What is the "mystery" that surrounds Theodor Herzl? 

It is commonly believed that the impetus for Herzl’s endorsement of Zionism was his experience covering the trial and punishment of Alfred Dreyfus for treason in France in 1894-95. But that belief is unsupported by the articles about the trial that Herzl wrote at the time, as well as his references to it in his private diaries. Herzl’s inspiration came from a different source, and Herzl himself did not completely understand how it came to him. In my book, I try to give readers the facts relating to Herzl’s experience and thus give them the chance to provide their own answer to that question.
 
You indicate in your Introduction that the life of Chaim Weizmann reveals not only the roots of Israel, but also the history of the Arabs in the 20th century as well. How so? 

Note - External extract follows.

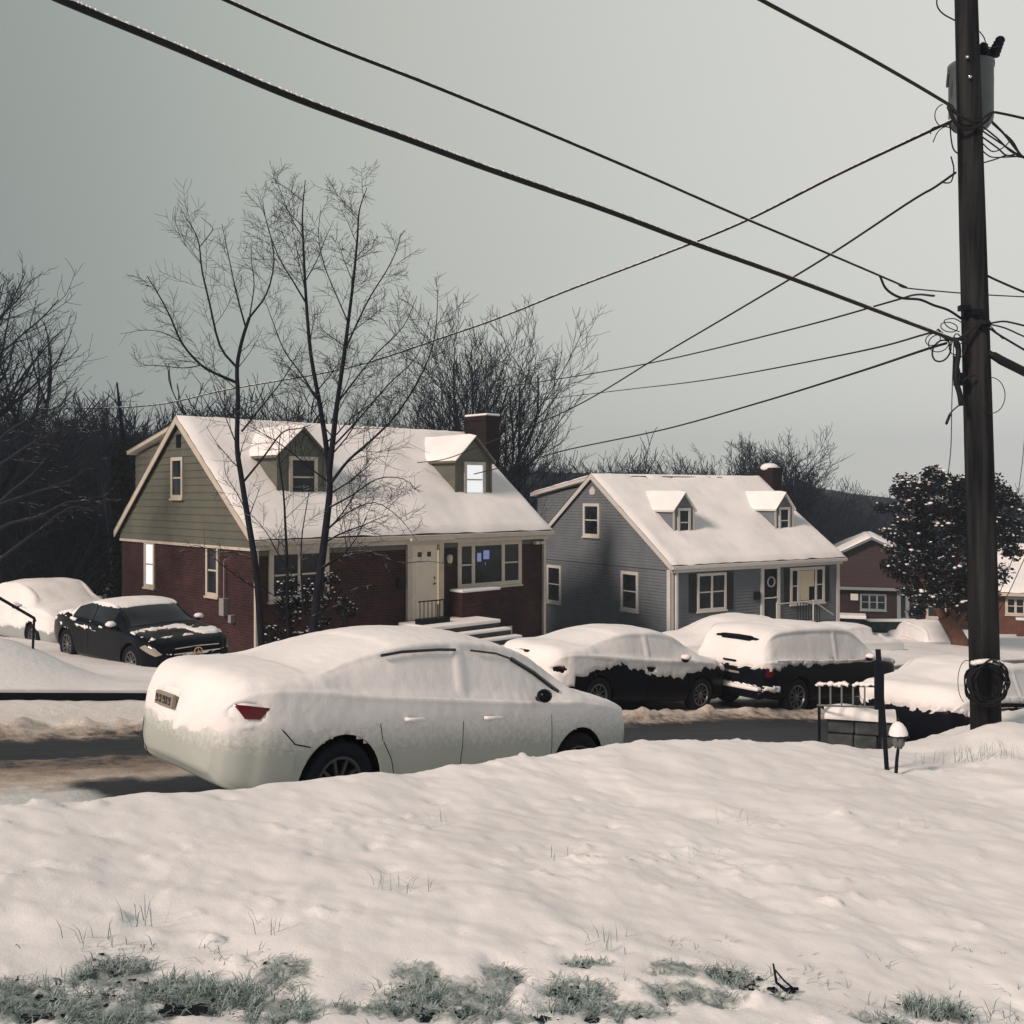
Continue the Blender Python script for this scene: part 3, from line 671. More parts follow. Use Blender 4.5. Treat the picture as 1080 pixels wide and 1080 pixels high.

In 1918, a few months after Britain’s issuance of the Balfour Declaration endorsing a Jewish national home in Palestine, Weizmann made an arduous trip to the plains of Transjordan to meet with Emir Faisal, the commander in chief of the Arab Revolt against the Ottoman Empire, in Faisal’s tent. There they forged a mutual understanding of the national futures for their respective peoples, at a time when there was neither an Arab nor a Jewish state anywhere in the world. They thought their respective national struggles were complementary, not antagonistic. What happened to Weizmann and Faisal in the following decades illustrates the lost opportunity the Arabs of Palestine had, from the very beginning, to realize a national future for themselves like the one the Jews did.
 
In contrast to the claims of antisemites today that Zionism creates dual loyalty in American Jews, Brandeis contended that "to be good Americans, we must be better Jews, and to be better Jews, we must become Zionists." What did he mean by that

Brandeis concluded that the essence of Americanism was freedom and democracy, and that Americans thus had a duty to facilitate the achievement of those goals for all peoples. Zionism was the movement to establish a free and democratic state in the land where the Jewish state had once stood for centuries, two millennia before. In supporting Zionism, American Jews were thus supporting a quintessential American goal.
 
One of the important successes of Zionist leaders resulted from their meetings with world leaders. What influence did Jabotinsky have by his appearance before the Peel Commission and his meeting with Churchill? 

Jabotinsky’s speech before the Peel Commission in 1937 was, in his opinion, the best he ever made, and it had an obvious impact on those who heard it (or read about it in the many press reports that followed). Churchill used some of the facts that Jabotinsky conveyed in that speech to write op-eds supporting the right of the Jews to the national home which had been promised to them by the British in the Balfour Declaration in 1917 and the League of Nations in its Mandate for Palestine in 1922. Jabotinsky’s 1937 speech is one of the most remarkable in modern Jewish history, and ought to be more widely known and studied.
 
The events of the Evian Conference were a lesson to Golda Meir. What lessons did she learn from attending that conference? 

Watching the failure of the 32 nations that attended the Evian Conference, called ostensibly to help the Jews in their desperate situations in Germany and Austria, to do anything at all to help the Jews, Golda Meir learned that the manifest justice of one’s situation was not enough to persuade other nations to do something to help, and that ultimately the Jews would have to depend on themselves.
 
The Jewish establishment was a nemesis of Hecht during his spearheading efforts both to save Jews in Europe fleeing from the Holocaust and to aid the re-establishment of the Jewish State. What caused that friction? 

Ben Hecht was unafraid to call attention to the dire situation of the Jews, while the Jewish leadership at the time thought doing so would be “special pleading,” or would embarrass FDR, or might otherwise cause trouble for the Jews. They were a study in timidity at a time of the greatest modern existential threat to the Jewish people.
  
Are there any other figures that you considered writing about in general or including in your book, but did not? If so, why not? Are there biographies that you might consider writing in the future? Who and why? 

I thought about writing about Jacob de Haas, who was Herzl’s earliest supporter in Britain and who moved to America at Herzl’s suggestion to support Zionism there. It was de Haas, more than any other individual, who educated Louis Brandeis about Zionism and made him a key supporter of it. De Haas is little known today, but he was a key person in the story of both Herzl and Brandeis, and he deserves to be recalled. He is also still another example of the fact that a single individual can have a significant impact on history.

I am also interested in the unsung contributions that the spouses of some of the figures in my book made – Paula Ben-Gurion, Vera Weizmann, Joanna Jabotinsky and Morris Meyerson (Golda Meir’s husband). In supporting their spouses and their families, often alone, while their historic spouses spent so much of their time in the public arena, they made important contributions that also deserve to be recalled.